The lines below are to be quoted exactly, from the first through the one that contains "SC.cycles.max_bounces=6".

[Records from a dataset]
• • • •

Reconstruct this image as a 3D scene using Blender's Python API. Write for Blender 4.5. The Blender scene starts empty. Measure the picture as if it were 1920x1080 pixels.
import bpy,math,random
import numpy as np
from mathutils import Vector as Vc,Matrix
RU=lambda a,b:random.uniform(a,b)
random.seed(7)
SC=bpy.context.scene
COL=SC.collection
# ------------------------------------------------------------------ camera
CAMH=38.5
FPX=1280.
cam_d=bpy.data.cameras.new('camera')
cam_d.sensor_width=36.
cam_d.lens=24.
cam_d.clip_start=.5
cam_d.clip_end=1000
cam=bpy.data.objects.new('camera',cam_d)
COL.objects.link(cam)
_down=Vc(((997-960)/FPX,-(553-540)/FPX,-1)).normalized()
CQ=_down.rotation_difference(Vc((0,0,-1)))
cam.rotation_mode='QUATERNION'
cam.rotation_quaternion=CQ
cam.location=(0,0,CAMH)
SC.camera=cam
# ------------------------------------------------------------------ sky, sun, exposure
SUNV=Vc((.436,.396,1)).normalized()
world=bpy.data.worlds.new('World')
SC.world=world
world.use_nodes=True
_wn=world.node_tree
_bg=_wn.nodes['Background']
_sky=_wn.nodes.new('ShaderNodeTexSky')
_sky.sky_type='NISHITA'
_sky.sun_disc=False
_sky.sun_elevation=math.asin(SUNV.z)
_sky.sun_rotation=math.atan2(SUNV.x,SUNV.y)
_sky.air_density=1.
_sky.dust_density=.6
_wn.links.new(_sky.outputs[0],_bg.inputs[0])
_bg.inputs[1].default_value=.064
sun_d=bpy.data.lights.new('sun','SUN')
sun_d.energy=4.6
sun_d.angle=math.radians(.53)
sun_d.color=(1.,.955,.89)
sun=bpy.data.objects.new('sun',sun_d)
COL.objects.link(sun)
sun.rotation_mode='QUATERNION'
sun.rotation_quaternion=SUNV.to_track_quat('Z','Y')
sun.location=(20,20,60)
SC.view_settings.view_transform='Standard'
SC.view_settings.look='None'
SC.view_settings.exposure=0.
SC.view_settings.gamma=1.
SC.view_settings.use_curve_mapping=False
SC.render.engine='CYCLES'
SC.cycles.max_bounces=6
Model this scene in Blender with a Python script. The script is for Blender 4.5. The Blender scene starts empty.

• • • •

§ RESPONSE:
Reconstruct this image as a 3D scene using Blender's Python API. Write for Blender 4.5. The Blender scene starts empty. Measure the picture as if it were 1920x1080 pixels.
import bpy,math,random
import numpy as np
from mathutils import Vector as Vc,Matrix
RU=lambda a,b:random.uniform(a,b)
random.seed(7)
SC=bpy.context.scene
COL=SC.collection
# ------------------------------------------------------------------ camera
CAMH=38.5
FPX=1280.
cam_d=bpy.data.cameras.new('camera')
cam_d.sensor_width=36.
cam_d.lens=24.
cam_d.clip_start=.5
cam_d.clip_end=1000
cam=bpy.data.objects.new('camera',cam_d)
COL.objects.link(cam)
_down=Vc(((997-960)/FPX,-(553-540)/FPX,-1)).normalized()
CQ=_down.rotation_difference(Vc((0,0,-1)))
cam.rotation_mode='QUATERNION'
cam.rotation_quaternion=CQ
cam.location=(0,0,CAMH)
SC.camera=cam
# ------------------------------------------------------------------ sky, sun, exposure
SUNV=Vc((.436,.396,1)).normalized()
world=bpy.data.worlds.new('World')
SC.world=world
world.use_nodes=True
_wn=world.node_tree
_bg=_wn.nodes['Background']
_sky=_wn.nodes.new('ShaderNodeTexSky')
_sky.sky_type='NISHITA'
_sky.sun_disc=False
_sky.sun_elevation=math.asin(SUNV.z)
_sky.sun_rotation=math.atan2(SUNV.x,SUNV.y)
_sky.air_density=1.
_sky.dust_density=.6
_wn.links.new(_sky.outputs[0],_bg.inputs[0])
_bg.inputs[1].default_value=.064
sun_d=bpy.data.lights.new('sun','SUN')
sun_d.energy=4.6
sun_d.angle=math.radians(.53)
sun_d.color=(1.,.955,.89)
sun=bpy.data.objects.new('sun',sun_d)
COL.objects.link(sun)
sun.rotation_mode='QUATERNION'
sun.rotation_quaternion=SUNV.to_track_quat('Z','Y')
sun.location=(20,20,60)
SC.view_settings.view_transform='Standard'
SC.view_settings.look='None'
SC.view_settings.exposure=0.
SC.view_settings.gamma=1.
SC.view_settings.use_curve_mapping=False
SC.render.engine='CYCLES'
SC.cycles.max_bounces=6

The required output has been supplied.